== PROBLEM TO WORK ON ==
Transcribe all of the material exactly.

== RECORDED INFORMATION ==
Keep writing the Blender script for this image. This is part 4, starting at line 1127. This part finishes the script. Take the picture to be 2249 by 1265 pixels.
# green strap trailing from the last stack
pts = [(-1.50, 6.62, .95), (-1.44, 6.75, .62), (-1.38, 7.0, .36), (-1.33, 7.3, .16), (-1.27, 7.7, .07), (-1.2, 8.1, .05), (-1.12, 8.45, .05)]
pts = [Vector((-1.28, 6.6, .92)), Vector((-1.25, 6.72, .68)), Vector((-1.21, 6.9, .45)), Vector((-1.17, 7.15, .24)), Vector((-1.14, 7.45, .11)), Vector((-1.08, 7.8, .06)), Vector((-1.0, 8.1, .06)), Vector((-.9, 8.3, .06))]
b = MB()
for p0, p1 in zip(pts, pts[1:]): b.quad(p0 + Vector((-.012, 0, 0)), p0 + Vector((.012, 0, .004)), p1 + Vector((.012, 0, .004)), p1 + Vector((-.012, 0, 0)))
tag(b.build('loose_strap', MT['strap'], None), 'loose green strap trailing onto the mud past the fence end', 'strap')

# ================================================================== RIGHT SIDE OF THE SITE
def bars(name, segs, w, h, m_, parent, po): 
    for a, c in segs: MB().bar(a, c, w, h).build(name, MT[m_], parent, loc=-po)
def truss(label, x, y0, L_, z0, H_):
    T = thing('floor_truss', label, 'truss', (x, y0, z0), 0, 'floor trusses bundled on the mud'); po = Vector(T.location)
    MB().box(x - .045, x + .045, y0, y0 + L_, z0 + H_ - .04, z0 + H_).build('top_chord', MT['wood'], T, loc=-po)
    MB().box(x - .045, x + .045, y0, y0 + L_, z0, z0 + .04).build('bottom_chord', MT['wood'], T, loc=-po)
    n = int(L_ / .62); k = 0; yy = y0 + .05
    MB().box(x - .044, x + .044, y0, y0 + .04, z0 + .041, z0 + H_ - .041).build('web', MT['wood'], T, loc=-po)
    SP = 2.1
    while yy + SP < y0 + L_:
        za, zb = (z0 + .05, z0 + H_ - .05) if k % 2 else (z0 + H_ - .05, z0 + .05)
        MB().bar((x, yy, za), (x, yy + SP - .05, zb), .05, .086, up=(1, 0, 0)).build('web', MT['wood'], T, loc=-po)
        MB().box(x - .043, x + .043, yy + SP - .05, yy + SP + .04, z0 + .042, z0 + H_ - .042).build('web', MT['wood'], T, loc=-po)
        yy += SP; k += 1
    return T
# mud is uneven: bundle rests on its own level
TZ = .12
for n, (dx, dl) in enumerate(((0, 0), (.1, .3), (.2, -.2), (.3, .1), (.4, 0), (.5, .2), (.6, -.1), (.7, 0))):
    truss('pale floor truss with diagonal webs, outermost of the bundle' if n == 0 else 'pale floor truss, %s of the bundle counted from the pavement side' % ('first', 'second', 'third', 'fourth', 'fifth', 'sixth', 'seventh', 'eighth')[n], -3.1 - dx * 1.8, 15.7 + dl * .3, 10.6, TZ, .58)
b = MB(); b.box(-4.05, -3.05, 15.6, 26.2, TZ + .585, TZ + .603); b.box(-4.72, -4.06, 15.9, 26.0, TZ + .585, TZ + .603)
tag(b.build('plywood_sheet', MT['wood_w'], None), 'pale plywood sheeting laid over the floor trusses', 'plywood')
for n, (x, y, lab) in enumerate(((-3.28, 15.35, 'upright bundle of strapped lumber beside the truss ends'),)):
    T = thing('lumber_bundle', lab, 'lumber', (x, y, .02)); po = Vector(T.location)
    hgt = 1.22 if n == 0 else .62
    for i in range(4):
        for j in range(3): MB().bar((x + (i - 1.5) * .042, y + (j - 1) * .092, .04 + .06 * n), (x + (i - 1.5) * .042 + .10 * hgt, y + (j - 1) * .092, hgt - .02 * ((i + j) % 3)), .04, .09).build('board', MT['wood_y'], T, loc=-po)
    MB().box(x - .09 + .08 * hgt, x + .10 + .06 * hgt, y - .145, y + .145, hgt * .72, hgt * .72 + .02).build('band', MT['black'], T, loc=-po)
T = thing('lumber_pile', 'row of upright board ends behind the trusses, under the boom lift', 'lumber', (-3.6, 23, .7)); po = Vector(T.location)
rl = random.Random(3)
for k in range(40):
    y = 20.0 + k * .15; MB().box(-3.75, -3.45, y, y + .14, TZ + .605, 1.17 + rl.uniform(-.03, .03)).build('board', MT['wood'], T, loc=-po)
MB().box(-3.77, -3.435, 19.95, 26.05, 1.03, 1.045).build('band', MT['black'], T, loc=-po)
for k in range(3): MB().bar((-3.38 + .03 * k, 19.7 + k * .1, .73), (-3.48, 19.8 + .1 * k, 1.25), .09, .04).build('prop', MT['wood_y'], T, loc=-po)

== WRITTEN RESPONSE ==
Keep writing the Blender script for this image. This is part 4, starting at line 1127. This part finishes the script. Take the picture to be 2249 by 1265 pixels.
# green strap trailing from the last stack
pts = [(-1.50, 6.62, .95), (-1.44, 6.75, .62), (-1.38, 7.0, .36), (-1.33, 7.3, .16), (-1.27, 7.7, .07), (-1.2, 8.1, .05), (-1.12, 8.45, .05)]
pts = [Vector((-1.28, 6.6, .92)), Vector((-1.25, 6.72, .68)), Vector((-1.21, 6.9, .45)), Vector((-1.17, 7.15, .24)), Vector((-1.14, 7.45, .11)), Vector((-1.08, 7.8, .06)), Vector((-1.0, 8.1, .06)), Vector((-.9, 8.3, .06))]
b = MB()
for p0, p1 in zip(pts, pts[1:]): b.quad(p0 + Vector((-.012, 0, 0)), p0 + Vector((.012, 0, .004)), p1 + Vector((.012, 0, .004)), p1 + Vector((-.012, 0, 0)))
tag(b.build('loose_strap', MT['strap'], None), 'loose green strap trailing onto the mud past the fence end', 'strap')

# ================================================================== RIGHT SIDE OF THE SITE
def bars(name, segs, w, h, m_, parent, po): 
    for a, c in segs: MB().bar(a, c, w, h).build(name, MT[m_], parent, loc=-po)
def truss(label, x, y0, L_, z0, H_):
    T = thing('floor_truss', label, 'truss', (x, y0, z0), 0, 'floor trusses bundled on the mud'); po = Vector(T.location)
    MB().box(x - .045, x + .045, y0, y0 + L_, z0 + H_ - .04, z0 + H_).build('top_chord', MT['wood'], T, loc=-po)
    MB().box(x - .045, x + .045, y0, y0 + L_, z0, z0 + .04).build('bottom_chord', MT['wood'], T, loc=-po)
    n = int(L_ / .62); k = 0; yy = y0 + .05
    MB().box(x - .044, x + .044, y0, y0 + .04, z0 + .041, z0 + H_ - .041).build('web', MT['wood'], T, loc=-po)
    SP = 2.1
    while yy + SP < y0 + L_:
        za, zb = (z0 + .05, z0 + H_ - .05) if k % 2 else (z0 + H_ - .05, z0 + .05)
        MB().bar((x, yy, za), (x, yy + SP - .05, zb), .05, .086, up=(1, 0, 0)).build('web', MT['wood'], T, loc=-po)
        MB().box(x - .043, x + .043, yy + SP - .05, yy + SP + .04, z0 + .042, z0 + H_ - .042).build('web', MT['wood'], T, loc=-po)
        yy += SP; k += 1
    return T
# mud is uneven: bundle rests on its own level
TZ = .12
for n, (dx, dl) in enumerate(((0, 0), (.1, .3), (.2, -.2), (.3, .1), (.4, 0), (.5, .2), (.6, -.1), (.7, 0))):
    truss('pale floor truss with diagonal webs, outermost of the bundle' if n == 0 else 'pale floor truss, %s of the bundle counted from the pavement side' % ('first', 'second', 'third', 'fourth', 'fifth', 'sixth', 'seventh', 'eighth')[n], -3.1 - dx * 1.8, 15.7 + dl * .3, 10.6, TZ, .58)
b = MB(); b.box(-4.05, -3.05, 15.6, 26.2, TZ + .585, TZ + .603); b.box(-4.72, -4.06, 15.9, 26.0, TZ + .585, TZ + .603)
tag(b.build('plywood_sheet', MT['wood_w'], None), 'pale plywood sheeting laid over the floor trusses', 'plywood')
for n, (x, y, lab) in enumerate(((-3.28, 15.35, 'upright bundle of strapped lumber beside the truss ends'),)):
    T = thing('lumber_bundle', lab, 'lumber', (x, y, .02)); po = Vector(T.location)
    hgt = 1.22 if n == 0 else .62
    for i in range(4):
        for j in range(3): MB().bar((x + (i - 1.5) * .042, y + (j - 1) * .092, .04 + .06 * n), (x + (i - 1.5) * .042 + .10 * hgt, y + (j - 1) * .092, hgt - .02 * ((i + j) % 3)), .04, .09).build('board', MT['wood_y'], T, loc=-po)
    MB().box(x - .09 + .08 * hgt, x + .10 + .06 * hgt, y - .145, y + .145, hgt * .72, hgt * .72 + .02).build('band', MT['black'], T, loc=-po)
T = thing('lumber_pile', 'row of upright board ends behind the trusses, under the boom lift', 'lumber', (-3.6, 23, .7)); po = Vector(T.location)
rl = random.Random(3)
for k in range(40):
    y = 20.0 + k * .15; MB().box(-3.75, -3.45, y, y + .14, TZ + .605, 1.17 + rl.uniform(-.03, .03)).build('board', MT['wood'], T, loc=-po)
MB().box(-3.77, -3.435, 19.95, 26.05, 1.03, 1.045).build('band', MT['black'], T, loc=-po)
for k in range(3): MB().bar((-3.38 + .03 * k, 19.7 + k * .1, .73), (-3.48, 19.8 + .1 * k, 1.25), .09, .04).build('prop', MT['wood_y'], T, loc=-po)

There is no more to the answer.